I try to get people to think: We’re not insular. This is a global marketplace, and the sooner we come to that realization, the better. It’s hard because it goes against tradition.
Q: What was the Nuffield Scholarship, and what did you do?
Blake: The Nuffield Farming Scholarships Trust is found throughout Commonwealth countries, which are those that are under the monarchy of Queen Elizabeth – so Canada, the UK, Australia, etc. The founder was Lord Nuffield, the guy who established this trust.
[Note: There are also a handful of international associations in non-Commonwealth countries].
It’s a two-year program that takes you all over the world to make a difference in agriculture. My topic was conserving farmland with cover crops, and the importance of biodiversity.
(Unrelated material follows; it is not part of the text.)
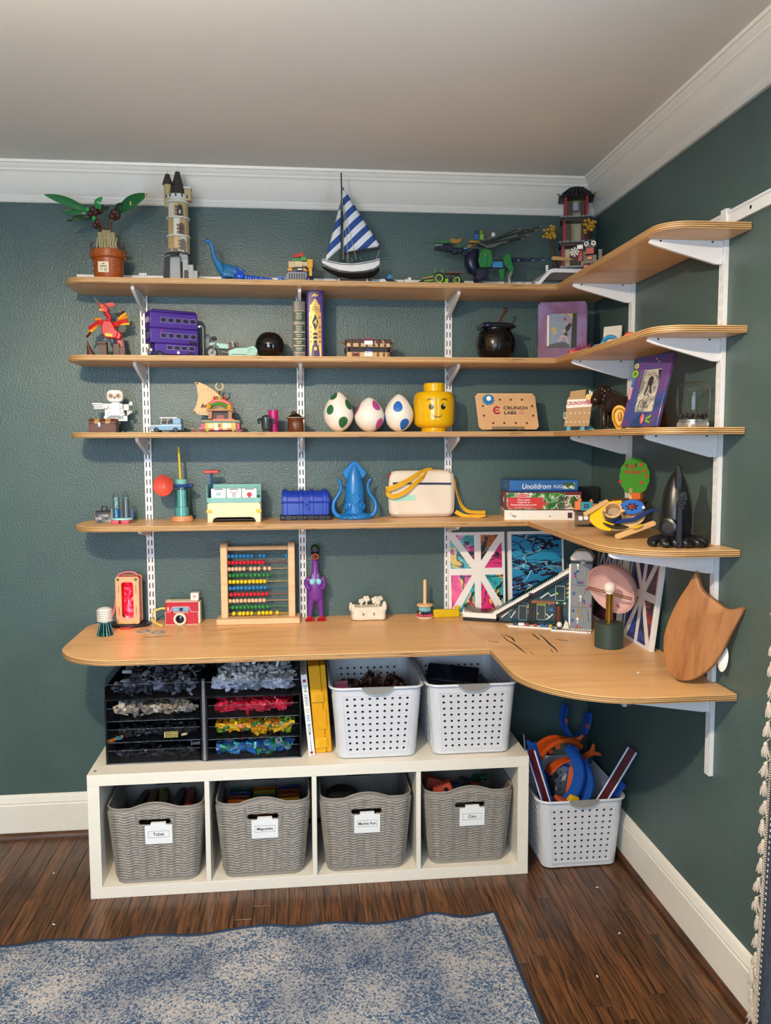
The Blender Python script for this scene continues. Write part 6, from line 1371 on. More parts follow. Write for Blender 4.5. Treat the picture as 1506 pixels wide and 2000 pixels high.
m=MB(YH);m.lathe([(.046,0),(.047,.002),(.047,.014),(.054,.016),(.066,.021),(.073,.030),(.0755,.044),(.0765,.10),(.0762,.119)],48);m.build('body',t,angle=30)
m=MB(YH);m.lathe([(.0760,.1195),(.0745,.128),(.070,.138),(.062,.145),(.040,.148),(.0385,.149),(.038,.175),(.036,.178),(.001,.178)],48);m.build('lid',t,angle=30)
FB=P('#161616',.35,var=0)
def face_pt(x,z,o=.0004):r_=.0766+o;return(r_*math.sin(x/r_),-r_*math.cos(x/r_),z)
def face_patch(nm_,pts,mat_,o=.0004):
 cx=sum(p[0]for p in pts)/len(pts);cz=sum(p[1]for p in pts)/len(pts);m=MB(mat_)
 m.rings([[face_pt(cx,cz,o)]*len(pts),[face_pt((x+cx)/2,(z+cz)/2,o)for x,z in pts],[face_pt(x,z,o)for x,z in pts],[face_pt(x,z,-.0004)for x,z in pts]],cap=False);return m.build(nm_,t,angle=80)
for s in(-1,1):
 face_patch('eye',circ(s*.022,.090,.0088,20,ry=.0105),FB);face_patch('eye_glint',circ(s*.022+.003,.095,.0028,12),WHITE,.0009)
def ribbon(nm_,pts,wd):
 m=MB(FB);n=len(pts);a=[];b=[]
 for i,p in enumerate(pts):
  p=Vector(p);d=(Vector(pts[min(i+1,n-1)])-Vector(pts[max(i-1,0)])).normalized();q=wd*.5*(.35+.65*math.sin(PI*i/(n-1)));a.append(face_pt(p.x-d.y*q,p.y+d.x*q));b.append(face_pt(p.x+d.y*q,p.y-d.x*q))
 m.add(a+b,[(i,n+i,n+i+1,i+1)for i in range(n-1)]);m.build(nm_,t,angle=80)
for s in(-1,1):ribbon('eyebrow',[(s*.012+s*.030*i/10,.109+.008*math.sin(PI*(.15+.75*i/10)))for i in range(11)][::s],.0032)
ribbon('smile',[(-.021+.042*i/16,.062-.010*math.sin(PI*i/16))for i in range(17)],.0030)
t=thing('lettered_board','tan clipped-corner board printed with a red and black logo on clear stand','sign',(-.377,-.135,Z3),0)
m=MB(clear('#e8eef0',.3));m.box(-.062,.062,-.016,.026,0,.003);m.box(-.062,.062,-.016,-.013,.003,.020);m.build('clear_stand',t,.001)
bt=thing('x','','')if False else None
LB=noise_mat('laser_board',[(.3,'#c99e6e'),(.7,'#d6ad7e')],nscale=14,rough=.55)
m=MB(LB);sh_=lambda x,z:(x+(.069-z)*.10,z)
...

When we drive around in Iowa, corn is king. One thing that resonated with me was when we were in California, just at the outset of the big drought. They grow 50 percent of North America’s fresh fruits and vegetables. We’ve let the market go in that direction, and I look at that black soil of Iowa. It could grow anything, but it’s covered with corn. In the Bible it says is, “thou shalt not covet they neighbor’s wife.” I say, “I shall not covet my neighbor’s soil!” If we got back to day when we grew a little bit of this and a little bit of that we’d be in a better position.